Às vezes, de tão envolvidos em nosso próprio ambiente, parece não vermos a realidade além de nós. Nos últimos dias, eu me senti como em um novo Brasil.
Há muitas décadas, não vemos uma devastação tão abrupta e alarmante como a que está sofrendo o povo gaúcho. Em menos de uma semana, 431 de suas 497 cidades praticamente submersas.
São 1 milhão 472 mil de pessoas afetadas. Ao menos 395 mil fora de suas casas, que estão tomadas pelas águas. O último registro aponta 136 mortes, além de feridos e desaparecidos.
Ainda não há como levantar os prejuízos das empresas e famílias. O que encontrarão em suas casas os que foram forçados a abandoná-las? O que poderão aproveitar? E as lojas e seus estoques?
Boa parte da produção agrícola foi comprometida.
Mas hoje o que se discute são as vidas. Um dos problemas mais sérios é a indisponibilidade de água. Se é assim no meio urbano, dá pra imaginar as condições de vida em aldeias indígenas e quilombos do Rio Grande do Sul.
O que me anima é ver, por outro lado, uma mobilização sem precedentes para minorar o seu sofrimento.
O governo federal envolveu nesse esforço as três forças armadas, a Força Nacional, a Polícia Rodoviária Federal e um efetivo considerável da Polícia Federal. Profissionais de saúde também foram deslocados para a região e foram implantados hospitais de campanha.
Diversos estados também enviaram efetivos das polícias militares e bombeiros. A mobilização para resgate e transporte está contando com 81 helicópteros, sendo 53 de órgãos do governo federal, outros cedidos por diversos estados e um deles pelo Uruguai.
É enorme também a mobilização de voluntários e o apoio da sociedade. O restante dos helicópteros, por exemplo, foi colocado à disposição por empresas e pessoas físicas.
Ao lado disso, há outros recursos das forças armadas, como veículos terrestres, aeronaves, drones e embarcações. E uma infinidade de diferentes embarcações de propriedade privada.

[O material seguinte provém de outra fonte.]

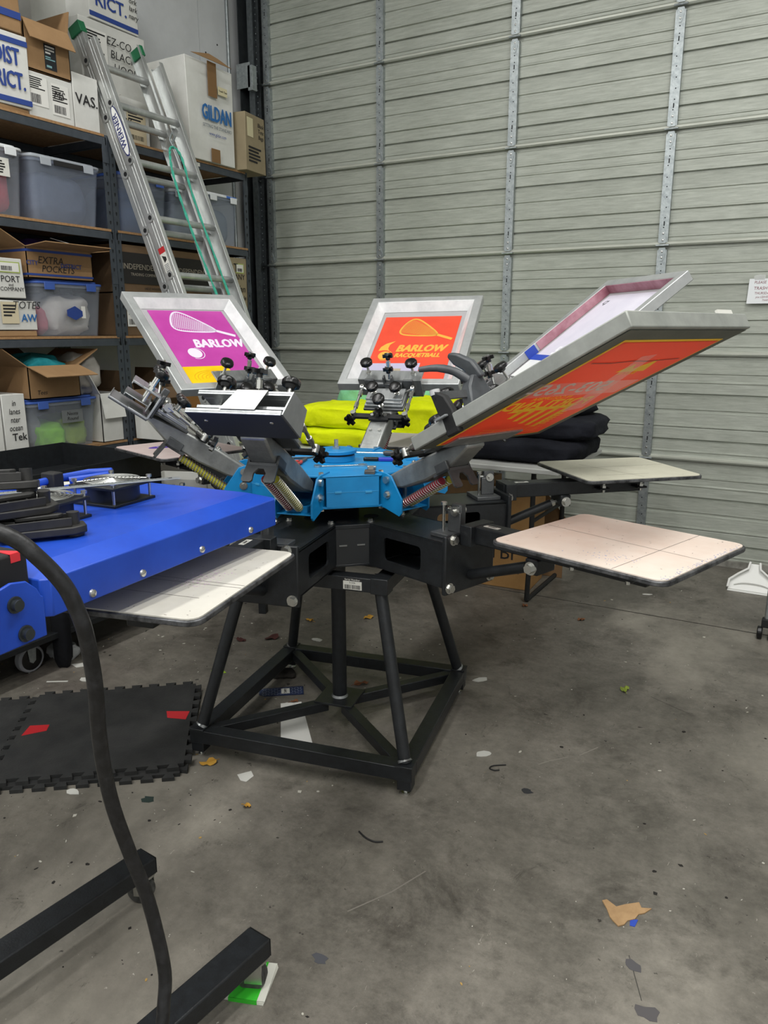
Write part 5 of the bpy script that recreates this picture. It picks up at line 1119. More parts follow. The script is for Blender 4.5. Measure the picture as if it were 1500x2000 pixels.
# ---------------------------------------------------------------- black tray cart at the left
tc_ = thing('tray_cart', 'black steel tray cart on casters in front of the shelving', 'cart', (-2.955, 1.72, 0))
tw, tl, tz = 0.335, 0.80, 0.82
MB().bb(-tw, tw, -tl, tl, tz - 0.115, tz - 0.11).build('tray_floor', m_black, tc_)
for (x0, x1, y0, y1) in ((-tw, -tw + 0.004, -tl, tl), (tw - 0.004, tw, -tl, tl)): MB().bb(x0, x1, y0, y1, tz - 0.115, tz).build('tray_wall', m_black, tc_, bevel=0.001)
for (x0, x1, y0, y1) in ((-tw, tw, -tl, -tl + 0.004), (-tw, tw, tl - 0.004, tl)): MB().bb(x0, x1, y0, y1, tz - 0.115, tz).build('tray_wall', m_black, tc_, bevel=0.001)
for sx in (-1, 1):
    for sy in (-1, 1):
        MB().bb(sx * (tw - 0.02) - 0.02, sx * (tw - 0.02) + 0.02, sy * (tl - 0.02) - 0.02, sy * (tl - 0.02) + 0.02, 0.135, tz - 0.116).build('cart_leg', m_black, tc_, bevel=0.002)
MB().bb(-tw, tw, -tl, tl, 0.135, 0.16).build('lower_shelf', m_black, tc_, bevel=0.002)
for cx, cy in ((tw - 0.06, tl - 0.06), (tw - 0.09, 0.10), (-tw + 0.06, tl - 0.06), (tw - 0.06, -tl + 0.06)):
    cs_ = MB().bb(cx - 0.025, cx + 0.025, cy - 0.025, cy + 0.025, 0.125, 0.135).prism([(-0.022, 0.128), (0.022, 0.128), (0.014, 0.05), (0, 0.04), (-0.014, 0.05)], -0.022, -0.019, frame((cx, cy, 0), (0, 1, 0), (0, 0, 1)) ).prism([(-0.022, 0.128), (0.022, 0.128), (0.014, 0.05), (0, 0.04), (-0.014, 0.05)], 0.019, 0.022, frame((cx, cy, 0), (0, 1, 0), (0, 0, 1))).build('caster_fork', m_galv, tc_)
    MB().cyl((cx - 0.017, cy, 0.058), (cx + 0.017, cy, 0.058), 0.058, n=30).build('caster_tyre', mat('grey_tyre', '#85868a', 0.5), cs_, bevel=0.006)
    MB().cyl((cx - 0.0175, cy, 0.058), (cx + 0.0175, cy, 0.058), 0.046, n=30).build('caster_hub', m_blackgloss, cs_)
dc = MB(); blob(dc, (0, 0, 0.13), (0.07, 0.05, 0.26), 14, 0.6, 0.012, 14, 41); o = dc.build('black_cloth', cloth('black_jersey', '#101114', '#17181c'), None, loc=(-2.63, 1.92, 0.0), rz=R(20)); tag(o, 'black cloth hanging down to the floor beside the cart caster', 'cloth')
wc = MB(); blob(wc, (0, 0, 0.025), (0.14, 0.10, 0.05), 12, 0.8, 0.02, 20, 42); o = wc.build('white_rag', cloth('white_rag', '#9a9c9c', '#b3b5b5'), None, loc=(-2.72, 1.99, 0.0)); tag(o, 'crumpled white rag on the floor behind the black cloth', 'rag')
wb = thing('open_carton', 'white open carton with a hand-drawn mark behind the dryer', 'box', (-2.70, 2.69, 0.50), R(20))
MB().bb(-0.16, 0.16, 0, 0.004, 0, 0.16).bb(-0.16, 0.16, 0.2, 0.204, 0, 0.16).bb(-0.16, -0.156, 0, 0.2, 0, 0.16).bb(0.156, 0.16, 0, 0.2, 0, 0.16).bb(-0.16, 0.16, 0, 0.2, 0, 0.004).build('box_body', m_wcard, wb)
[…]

Depois de conseguir direcionar um quantitativo substancial de recursos de emendas, o governo federal acaba de encaminhar ao Congresso Nacional uma Medida Provisória abrindo um crédito de R$ 50,94 bilhões em favor do Estado.
O que também se observa é uma disposição incomum da sociedade civil em grande numero de estados para contribuir com recursos financeiros e doações de tudo o que pode faltar para a sobrevivência dos gaúchos.
Para se ter uma ideia, fui a um atacadista para comprar uma quantidade de água para mandar como doação e me deparei com outras pessoas com a mesma intenção.
Será que isso não passa de impressão minha? Que os brasileiros não estão realmente com essa atitude solidária?
Afinal, ao lado desse aparente envolvimento da sociedade, é notório que uma quantidade razoável de pessoas parece remar contra a maré.
Nos poucos dias desde que a calamidade se acomete sobre o Rio Grande do Sul, já foi possível observar uma disseminação incomum de boatos e mentiras, as fake news, em alguns casos sendo possível identificar os responsáveis:
🔸️Governo federal teria deixado de disponibilizar recursos para acudir as vítimas da inundação e teria despendido R$ 50 milhões com a apresentação de Madona.
🔸️Caminhões que transportam doações estariam sendo obrigados a exibir notas fiscais e, não dispondo delas, não poderiam prosseguir a viagem, sendo obrigados a pagar multas.
🔸️Estaria sendo exigida a comprovação de pagamento de impostos nas doações de remédios.
🔸️Teriam sido mostrados 2.000 corpos de pessoas mortas boiando em Canoas.
🔸️Teria havido o desabamento de uma rodovia no Rio Grande do Sul.
🔸️A Starlink seria a única internet que funciona no Estado.
🔸️As embarcações que estão prestando socorro estariam sendo impedidas de trafegar por conta da exigência de documentação.
🔸️O governo brasileiro teria rejeitado a oferta de cessão de aeronaves pelo governo uruguaio.
🔸️O governo teria desviado doações para Cuba.
O que fica evidente é que os responsáveis pela criação e disseminação dessas informações falsas não estão também comprometidos com o esforço coletivo para amenizar o sofrimento da população atingida pela inundação.
Ao contrário, com cada informação falsa, procura sabotar alguma providência que pode favorecê-la.
O mais chocante é que cada boato disseminado em redes sociais resulta em monetização para quem a promove, já que mantém ativo o seu público.
Mas, sendo esse o real interesse, talvez fossem menos nocivos se continuassem atraindo a atenção desse público com a cobertura das motociatas promovidas pelo ex-presidente Jair de Tal.